Wednesday, March 17, 2010

Brainblogger on voluntary work

I highly recommend this excellent post from Brainblogger. In it he explains his difficulties maintaining voluntary work with a fluctuating condition and the struggles his employers seem to have understanding the nature of his disability and therefore the need for a flexible approach to tasks.

Brainblogger is like so many of us who want to work rather than rely on benefits, but who's disabilities and the realities of a tough employment market mean that work remains a desire rather than a reality.


LceeL said...

When Annie and I got married, it was our plan, if you will, that at some point I would retire and SHE would then take up the burden of bringing home enough bacon to keep us going. I'm 14 years older than she, and we figured that that would work out nicely.

Over time, and as her Ehlers Danlos became more and more of an issue in her day to day existence, working became more and more of an issue:

Dress codes - because she needs to wear 'runners', and many places won't allow them.

Comfortable chairs - many offices don't HAVE chairs available which are comfortable enough for her to spend 8 hours a day in.

Flexible time: Because her condition often requires Doctor visits and other things that place demands on her time that conflict with a regular work schedule.

Job concentration: Because remaining seated and in one place for long periods of time is, essentially, impossible for her - or at the very least, more difficult than it is for 'normal' people.

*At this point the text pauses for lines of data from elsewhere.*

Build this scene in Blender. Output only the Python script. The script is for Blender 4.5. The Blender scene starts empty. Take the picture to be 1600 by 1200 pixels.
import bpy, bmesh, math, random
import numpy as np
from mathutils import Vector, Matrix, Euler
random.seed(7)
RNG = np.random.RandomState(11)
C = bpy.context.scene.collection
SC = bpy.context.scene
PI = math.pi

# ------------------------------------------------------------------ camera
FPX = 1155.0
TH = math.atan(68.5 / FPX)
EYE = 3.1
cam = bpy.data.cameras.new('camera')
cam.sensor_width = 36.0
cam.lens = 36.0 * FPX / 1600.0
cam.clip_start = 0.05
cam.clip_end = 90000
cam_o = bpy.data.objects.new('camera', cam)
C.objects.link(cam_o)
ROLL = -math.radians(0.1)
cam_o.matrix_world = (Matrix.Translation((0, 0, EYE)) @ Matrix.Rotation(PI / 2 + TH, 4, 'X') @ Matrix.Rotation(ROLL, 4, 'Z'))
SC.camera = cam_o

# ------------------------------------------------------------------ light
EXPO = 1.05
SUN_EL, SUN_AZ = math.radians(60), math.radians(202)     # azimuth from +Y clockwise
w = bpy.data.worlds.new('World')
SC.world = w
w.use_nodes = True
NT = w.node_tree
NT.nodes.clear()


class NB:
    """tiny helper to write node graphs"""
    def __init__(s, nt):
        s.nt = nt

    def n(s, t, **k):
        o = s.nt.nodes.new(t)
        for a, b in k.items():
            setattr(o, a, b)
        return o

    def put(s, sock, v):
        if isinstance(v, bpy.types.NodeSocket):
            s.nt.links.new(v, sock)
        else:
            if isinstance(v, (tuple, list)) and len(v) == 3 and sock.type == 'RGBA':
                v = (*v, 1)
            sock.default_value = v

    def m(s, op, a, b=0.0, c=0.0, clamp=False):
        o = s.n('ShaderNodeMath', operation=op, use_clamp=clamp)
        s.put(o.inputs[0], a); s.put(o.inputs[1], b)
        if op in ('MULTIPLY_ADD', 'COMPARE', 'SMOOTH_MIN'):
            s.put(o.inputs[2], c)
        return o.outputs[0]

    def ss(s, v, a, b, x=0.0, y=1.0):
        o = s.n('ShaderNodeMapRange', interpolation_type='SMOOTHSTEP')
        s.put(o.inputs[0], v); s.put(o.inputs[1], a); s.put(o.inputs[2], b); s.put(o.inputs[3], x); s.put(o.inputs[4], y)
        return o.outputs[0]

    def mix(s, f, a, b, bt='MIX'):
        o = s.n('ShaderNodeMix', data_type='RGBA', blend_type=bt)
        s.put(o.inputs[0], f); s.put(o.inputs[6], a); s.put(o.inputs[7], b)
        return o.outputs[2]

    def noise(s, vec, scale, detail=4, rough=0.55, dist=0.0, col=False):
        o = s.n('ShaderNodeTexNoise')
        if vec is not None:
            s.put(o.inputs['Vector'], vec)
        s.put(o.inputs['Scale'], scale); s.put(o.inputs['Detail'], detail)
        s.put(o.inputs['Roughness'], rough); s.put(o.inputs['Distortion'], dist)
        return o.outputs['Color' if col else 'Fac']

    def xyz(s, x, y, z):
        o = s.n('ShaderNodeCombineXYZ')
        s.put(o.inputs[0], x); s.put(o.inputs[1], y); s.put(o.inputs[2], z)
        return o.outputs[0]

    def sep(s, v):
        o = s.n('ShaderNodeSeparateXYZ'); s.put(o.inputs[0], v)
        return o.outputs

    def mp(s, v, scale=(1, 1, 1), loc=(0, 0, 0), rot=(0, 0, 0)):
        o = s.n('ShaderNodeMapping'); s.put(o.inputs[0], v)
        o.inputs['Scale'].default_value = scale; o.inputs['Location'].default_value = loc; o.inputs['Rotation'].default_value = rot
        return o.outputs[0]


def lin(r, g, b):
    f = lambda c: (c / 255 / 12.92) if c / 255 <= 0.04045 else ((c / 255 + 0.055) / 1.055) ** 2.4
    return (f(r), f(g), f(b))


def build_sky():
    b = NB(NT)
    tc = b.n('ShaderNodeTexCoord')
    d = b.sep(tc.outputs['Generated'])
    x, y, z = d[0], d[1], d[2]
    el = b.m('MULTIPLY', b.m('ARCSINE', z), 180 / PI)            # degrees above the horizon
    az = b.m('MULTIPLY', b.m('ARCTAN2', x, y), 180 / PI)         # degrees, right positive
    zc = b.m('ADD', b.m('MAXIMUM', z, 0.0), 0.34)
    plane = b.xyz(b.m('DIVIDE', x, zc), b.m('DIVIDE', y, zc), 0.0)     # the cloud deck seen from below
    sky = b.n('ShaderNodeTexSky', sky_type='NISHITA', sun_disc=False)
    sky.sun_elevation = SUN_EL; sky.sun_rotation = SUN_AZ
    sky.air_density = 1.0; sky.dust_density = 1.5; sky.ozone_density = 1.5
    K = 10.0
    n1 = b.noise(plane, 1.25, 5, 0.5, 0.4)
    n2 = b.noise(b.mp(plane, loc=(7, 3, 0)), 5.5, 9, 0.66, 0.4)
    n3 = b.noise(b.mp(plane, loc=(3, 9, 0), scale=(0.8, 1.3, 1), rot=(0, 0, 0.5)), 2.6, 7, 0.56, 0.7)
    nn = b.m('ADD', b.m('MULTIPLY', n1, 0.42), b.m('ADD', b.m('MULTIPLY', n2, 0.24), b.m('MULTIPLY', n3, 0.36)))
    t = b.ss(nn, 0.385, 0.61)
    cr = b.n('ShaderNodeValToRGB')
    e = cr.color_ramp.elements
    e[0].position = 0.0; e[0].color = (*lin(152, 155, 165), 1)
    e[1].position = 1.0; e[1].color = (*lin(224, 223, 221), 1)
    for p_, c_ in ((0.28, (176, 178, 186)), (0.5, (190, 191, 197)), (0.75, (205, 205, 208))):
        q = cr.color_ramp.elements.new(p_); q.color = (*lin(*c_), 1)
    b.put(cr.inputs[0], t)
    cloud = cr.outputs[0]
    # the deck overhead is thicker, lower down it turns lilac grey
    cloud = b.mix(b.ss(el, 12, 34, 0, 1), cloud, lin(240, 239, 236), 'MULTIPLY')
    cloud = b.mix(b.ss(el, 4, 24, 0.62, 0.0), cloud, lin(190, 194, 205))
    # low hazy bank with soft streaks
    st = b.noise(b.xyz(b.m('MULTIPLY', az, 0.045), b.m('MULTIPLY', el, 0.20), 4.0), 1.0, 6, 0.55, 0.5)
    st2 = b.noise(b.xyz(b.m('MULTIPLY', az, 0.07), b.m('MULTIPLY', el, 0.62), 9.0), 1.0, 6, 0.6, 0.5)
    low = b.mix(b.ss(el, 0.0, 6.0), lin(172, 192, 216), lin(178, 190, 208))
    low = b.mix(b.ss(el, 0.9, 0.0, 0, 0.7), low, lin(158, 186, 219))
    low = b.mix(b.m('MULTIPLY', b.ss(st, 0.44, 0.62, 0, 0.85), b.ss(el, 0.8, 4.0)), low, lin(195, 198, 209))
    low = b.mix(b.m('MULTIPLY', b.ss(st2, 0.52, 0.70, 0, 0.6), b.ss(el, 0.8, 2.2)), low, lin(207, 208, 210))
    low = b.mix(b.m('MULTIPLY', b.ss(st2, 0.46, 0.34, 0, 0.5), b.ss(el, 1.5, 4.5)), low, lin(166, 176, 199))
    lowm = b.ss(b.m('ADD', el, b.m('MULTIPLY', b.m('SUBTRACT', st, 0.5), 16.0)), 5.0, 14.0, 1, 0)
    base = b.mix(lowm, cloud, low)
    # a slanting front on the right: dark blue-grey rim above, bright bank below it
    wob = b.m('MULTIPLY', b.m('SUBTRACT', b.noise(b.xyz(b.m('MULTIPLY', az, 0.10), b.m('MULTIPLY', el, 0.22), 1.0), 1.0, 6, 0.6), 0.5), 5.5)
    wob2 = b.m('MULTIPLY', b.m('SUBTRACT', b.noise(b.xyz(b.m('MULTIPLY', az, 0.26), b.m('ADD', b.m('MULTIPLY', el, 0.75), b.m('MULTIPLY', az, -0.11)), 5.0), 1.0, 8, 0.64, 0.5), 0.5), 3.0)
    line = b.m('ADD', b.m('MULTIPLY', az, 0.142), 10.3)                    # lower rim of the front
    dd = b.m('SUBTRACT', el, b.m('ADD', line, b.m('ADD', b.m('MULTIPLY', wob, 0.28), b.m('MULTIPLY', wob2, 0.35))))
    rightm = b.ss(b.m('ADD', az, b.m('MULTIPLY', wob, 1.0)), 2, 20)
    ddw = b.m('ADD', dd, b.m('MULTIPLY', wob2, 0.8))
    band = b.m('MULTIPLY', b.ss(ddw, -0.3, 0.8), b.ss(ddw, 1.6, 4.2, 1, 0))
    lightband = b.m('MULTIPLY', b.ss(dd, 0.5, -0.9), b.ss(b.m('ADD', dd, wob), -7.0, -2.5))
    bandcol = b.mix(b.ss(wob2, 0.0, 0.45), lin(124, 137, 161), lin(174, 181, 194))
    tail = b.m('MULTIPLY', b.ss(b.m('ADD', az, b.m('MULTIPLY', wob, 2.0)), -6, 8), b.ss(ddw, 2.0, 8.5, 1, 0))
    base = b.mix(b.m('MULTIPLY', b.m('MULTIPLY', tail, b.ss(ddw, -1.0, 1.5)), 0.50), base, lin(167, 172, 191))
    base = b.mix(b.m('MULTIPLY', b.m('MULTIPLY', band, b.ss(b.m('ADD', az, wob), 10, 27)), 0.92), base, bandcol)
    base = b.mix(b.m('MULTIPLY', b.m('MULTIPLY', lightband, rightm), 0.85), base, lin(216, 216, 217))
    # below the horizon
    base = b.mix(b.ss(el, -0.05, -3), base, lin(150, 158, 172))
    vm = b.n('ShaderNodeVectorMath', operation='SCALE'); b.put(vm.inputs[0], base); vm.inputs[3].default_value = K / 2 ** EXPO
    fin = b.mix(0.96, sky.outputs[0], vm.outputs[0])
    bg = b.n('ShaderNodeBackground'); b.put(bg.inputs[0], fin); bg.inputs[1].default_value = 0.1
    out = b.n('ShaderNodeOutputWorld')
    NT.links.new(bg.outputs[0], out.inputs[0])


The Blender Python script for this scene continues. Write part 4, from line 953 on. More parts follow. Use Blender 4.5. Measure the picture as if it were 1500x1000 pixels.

And you're right. No one understands all of that. She 'looks' normal - except for those times when injury (which happens often) requires her to wear finger or wrist or foot and ankle braces.

So she does not work. She gets a SMALL stipend from Social Security because she is 'Disabled'. if I die - she's fucked. Period.

American in Bath said...

One of the few things I find truly frustrating about living in England is the general public's view of work and benefits. I'm told,often by strangers on the bus, that people on benefits are not human. And that people with disabilities (physical, mental, or otherwise) shouldn't hold jobs because that is somehow inconvenient for other people. I've worked this out to mean that the disabled should stop inconveniencing people and accept that they are not human. I makes me screech. Course, given my accent, people assume that the screeching is my default position.